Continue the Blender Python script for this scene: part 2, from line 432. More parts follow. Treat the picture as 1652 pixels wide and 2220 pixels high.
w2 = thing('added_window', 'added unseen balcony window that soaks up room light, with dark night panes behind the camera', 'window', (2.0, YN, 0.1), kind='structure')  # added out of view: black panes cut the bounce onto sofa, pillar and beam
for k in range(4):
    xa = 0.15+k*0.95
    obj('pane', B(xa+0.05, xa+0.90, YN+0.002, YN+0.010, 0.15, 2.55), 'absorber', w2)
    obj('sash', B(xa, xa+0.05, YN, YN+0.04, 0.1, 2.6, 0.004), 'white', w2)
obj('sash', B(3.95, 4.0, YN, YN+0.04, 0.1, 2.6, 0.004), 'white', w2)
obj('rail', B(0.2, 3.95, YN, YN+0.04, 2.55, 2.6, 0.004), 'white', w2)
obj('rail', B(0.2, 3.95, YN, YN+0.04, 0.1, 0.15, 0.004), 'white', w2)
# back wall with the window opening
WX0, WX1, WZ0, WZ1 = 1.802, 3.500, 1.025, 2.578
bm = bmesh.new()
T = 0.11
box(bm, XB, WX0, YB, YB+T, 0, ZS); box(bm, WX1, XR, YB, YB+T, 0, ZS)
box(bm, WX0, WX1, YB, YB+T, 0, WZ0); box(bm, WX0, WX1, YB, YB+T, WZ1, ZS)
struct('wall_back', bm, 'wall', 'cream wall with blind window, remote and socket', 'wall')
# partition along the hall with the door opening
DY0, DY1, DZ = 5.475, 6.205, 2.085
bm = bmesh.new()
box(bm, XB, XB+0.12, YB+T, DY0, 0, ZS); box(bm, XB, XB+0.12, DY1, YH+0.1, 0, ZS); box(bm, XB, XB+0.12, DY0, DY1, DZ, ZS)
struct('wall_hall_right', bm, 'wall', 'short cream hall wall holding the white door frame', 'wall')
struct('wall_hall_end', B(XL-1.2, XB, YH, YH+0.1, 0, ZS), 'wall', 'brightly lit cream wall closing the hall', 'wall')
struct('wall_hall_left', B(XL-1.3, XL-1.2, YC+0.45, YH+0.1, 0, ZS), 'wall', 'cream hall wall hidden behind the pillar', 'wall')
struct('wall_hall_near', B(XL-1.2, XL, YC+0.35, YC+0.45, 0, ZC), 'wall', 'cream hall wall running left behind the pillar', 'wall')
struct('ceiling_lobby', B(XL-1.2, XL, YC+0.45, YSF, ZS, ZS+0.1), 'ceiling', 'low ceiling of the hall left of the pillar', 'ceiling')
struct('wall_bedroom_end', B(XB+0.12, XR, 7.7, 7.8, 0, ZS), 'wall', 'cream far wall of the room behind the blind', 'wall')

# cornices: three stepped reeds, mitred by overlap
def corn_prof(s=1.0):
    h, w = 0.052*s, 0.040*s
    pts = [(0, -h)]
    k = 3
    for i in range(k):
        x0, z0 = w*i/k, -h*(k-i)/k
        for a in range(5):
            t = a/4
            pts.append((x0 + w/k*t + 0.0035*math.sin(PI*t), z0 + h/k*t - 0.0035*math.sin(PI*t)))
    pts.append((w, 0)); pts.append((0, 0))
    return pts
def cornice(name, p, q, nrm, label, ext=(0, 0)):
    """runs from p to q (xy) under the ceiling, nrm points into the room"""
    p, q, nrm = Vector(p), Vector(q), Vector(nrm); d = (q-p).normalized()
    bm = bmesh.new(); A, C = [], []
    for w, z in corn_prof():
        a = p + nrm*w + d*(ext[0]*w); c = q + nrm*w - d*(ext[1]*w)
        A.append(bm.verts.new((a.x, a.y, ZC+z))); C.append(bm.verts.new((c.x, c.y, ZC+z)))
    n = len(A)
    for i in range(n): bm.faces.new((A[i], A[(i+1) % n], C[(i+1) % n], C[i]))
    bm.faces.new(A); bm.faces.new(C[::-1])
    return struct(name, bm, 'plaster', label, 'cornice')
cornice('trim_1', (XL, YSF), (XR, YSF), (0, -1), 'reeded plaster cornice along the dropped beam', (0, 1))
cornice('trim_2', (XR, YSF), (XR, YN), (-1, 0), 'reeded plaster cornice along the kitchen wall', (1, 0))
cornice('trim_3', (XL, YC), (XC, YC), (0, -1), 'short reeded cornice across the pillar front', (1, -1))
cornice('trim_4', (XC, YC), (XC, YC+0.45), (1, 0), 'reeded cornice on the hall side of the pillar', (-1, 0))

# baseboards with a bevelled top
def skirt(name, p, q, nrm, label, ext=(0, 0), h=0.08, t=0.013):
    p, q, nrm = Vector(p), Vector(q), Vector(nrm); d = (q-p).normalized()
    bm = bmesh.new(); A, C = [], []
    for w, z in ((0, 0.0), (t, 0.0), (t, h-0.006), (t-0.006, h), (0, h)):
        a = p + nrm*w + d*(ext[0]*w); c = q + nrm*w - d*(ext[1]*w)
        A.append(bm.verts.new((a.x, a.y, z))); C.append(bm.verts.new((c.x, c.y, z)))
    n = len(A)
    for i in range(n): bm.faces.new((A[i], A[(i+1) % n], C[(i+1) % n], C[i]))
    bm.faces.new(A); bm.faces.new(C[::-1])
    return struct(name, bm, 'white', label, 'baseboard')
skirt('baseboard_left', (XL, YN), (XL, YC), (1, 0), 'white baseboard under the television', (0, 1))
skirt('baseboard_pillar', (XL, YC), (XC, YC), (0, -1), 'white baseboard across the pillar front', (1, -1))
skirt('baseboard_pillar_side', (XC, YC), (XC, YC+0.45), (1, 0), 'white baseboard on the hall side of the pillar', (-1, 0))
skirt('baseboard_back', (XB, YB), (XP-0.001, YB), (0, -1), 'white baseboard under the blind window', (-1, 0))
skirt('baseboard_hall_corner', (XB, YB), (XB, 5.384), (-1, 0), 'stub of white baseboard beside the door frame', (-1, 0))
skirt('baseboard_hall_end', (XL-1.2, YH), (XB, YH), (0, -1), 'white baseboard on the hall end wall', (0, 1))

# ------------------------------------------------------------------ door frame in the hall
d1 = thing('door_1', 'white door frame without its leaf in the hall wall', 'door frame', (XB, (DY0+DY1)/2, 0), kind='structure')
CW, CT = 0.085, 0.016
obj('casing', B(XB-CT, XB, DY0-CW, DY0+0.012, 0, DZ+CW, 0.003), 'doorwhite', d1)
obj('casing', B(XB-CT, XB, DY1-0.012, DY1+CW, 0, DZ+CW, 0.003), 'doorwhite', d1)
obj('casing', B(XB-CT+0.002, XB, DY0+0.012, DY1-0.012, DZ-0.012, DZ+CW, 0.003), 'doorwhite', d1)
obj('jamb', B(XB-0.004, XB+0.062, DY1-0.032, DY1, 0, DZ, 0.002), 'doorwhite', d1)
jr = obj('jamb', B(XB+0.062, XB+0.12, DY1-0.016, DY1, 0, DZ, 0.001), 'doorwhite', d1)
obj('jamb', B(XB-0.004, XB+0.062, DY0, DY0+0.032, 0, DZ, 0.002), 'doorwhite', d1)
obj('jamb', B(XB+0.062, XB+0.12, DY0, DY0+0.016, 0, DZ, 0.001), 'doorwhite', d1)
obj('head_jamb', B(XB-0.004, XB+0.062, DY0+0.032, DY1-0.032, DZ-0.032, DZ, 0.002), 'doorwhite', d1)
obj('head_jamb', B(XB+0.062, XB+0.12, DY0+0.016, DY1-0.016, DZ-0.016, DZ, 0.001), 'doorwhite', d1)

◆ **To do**
What is needed is an exact copy of the lines from the start of the listing through the line where "the blind', 'wall')" sits, please, both end lines included and nothing more.

◆ **In response**
Continue the Blender Python script for this scene: part 2, from line 432. More parts follow. Treat the picture as 1652 pixels wide and 2220 pixels high.
w2 = thing('added_window', 'added unseen balcony window that soaks up room light, with dark night panes behind the camera', 'window', (2.0, YN, 0.1), kind='structure')  # added out of view: black panes cut the bounce onto sofa, pillar and beam
for k in range(4):
    xa = 0.15+k*0.95
    obj('pane', B(xa+0.05, xa+0.90, YN+0.002, YN+0.010, 0.15, 2.55), 'absorber', w2)
    obj('sash', B(xa, xa+0.05, YN, YN+0.04, 0.1, 2.6, 0.004), 'white', w2)
obj('sash', B(3.95, 4.0, YN, YN+0.04, 0.1, 2.6, 0.004), 'white', w2)
obj('rail', B(0.2, 3.95, YN, YN+0.04, 2.55, 2.6, 0.004), 'white', w2)
obj('rail', B(0.2, 3.95, YN, YN+0.04, 0.1, 0.15, 0.004), 'white', w2)
# back wall with the window opening
WX0, WX1, WZ0, WZ1 = 1.802, 3.500, 1.025, 2.578
bm = bmesh.new()
T = 0.11
box(bm, XB, WX0, YB, YB+T, 0, ZS); box(bm, WX1, XR, YB, YB+T, 0, ZS)
box(bm, WX0, WX1, YB, YB+T, 0, WZ0); box(bm, WX0, WX1, YB, YB+T, WZ1, ZS)
struct('wall_back', bm, 'wall', 'cream wall with blind window, remote and socket', 'wall')
# partition along the hall with the door opening
DY0, DY1, DZ = 5.475, 6.205, 2.085
bm = bmesh.new()
box(bm, XB, XB+0.12, YB+T, DY0, 0, ZS); box(bm, XB, XB+0.12, DY1, YH+0.1, 0, ZS); box(bm, XB, XB+0.12, DY0, DY1, DZ, ZS)
struct('wall_hall_right', bm, 'wall', 'short cream hall wall holding the white door frame', 'wall')
struct('wall_hall_end', B(XL-1.2, XB, YH, YH+0.1, 0, ZS), 'wall', 'brightly lit cream wall closing the hall', 'wall')
struct('wall_hall_left', B(XL-1.3, XL-1.2, YC+0.45, YH+0.1, 0, ZS), 'wall', 'cream hall wall hidden behind the pillar', 'wall')
struct('wall_hall_near', B(XL-1.2, XL, YC+0.35, YC+0.45, 0, ZC), 'wall', 'cream hall wall running left behind the pillar', 'wall')
struct('ceiling_lobby', B(XL-1.2, XL, YC+0.45, YSF, ZS, ZS+0.1), 'ceiling', 'low ceiling of the hall left of the pillar', 'ceiling')
struct('wall_bedroom_end', B(XB+0.12, XR, 7.7, 7.8, 0, ZS), 'wall', 'cream far wall of the room behind the blind', 'wall')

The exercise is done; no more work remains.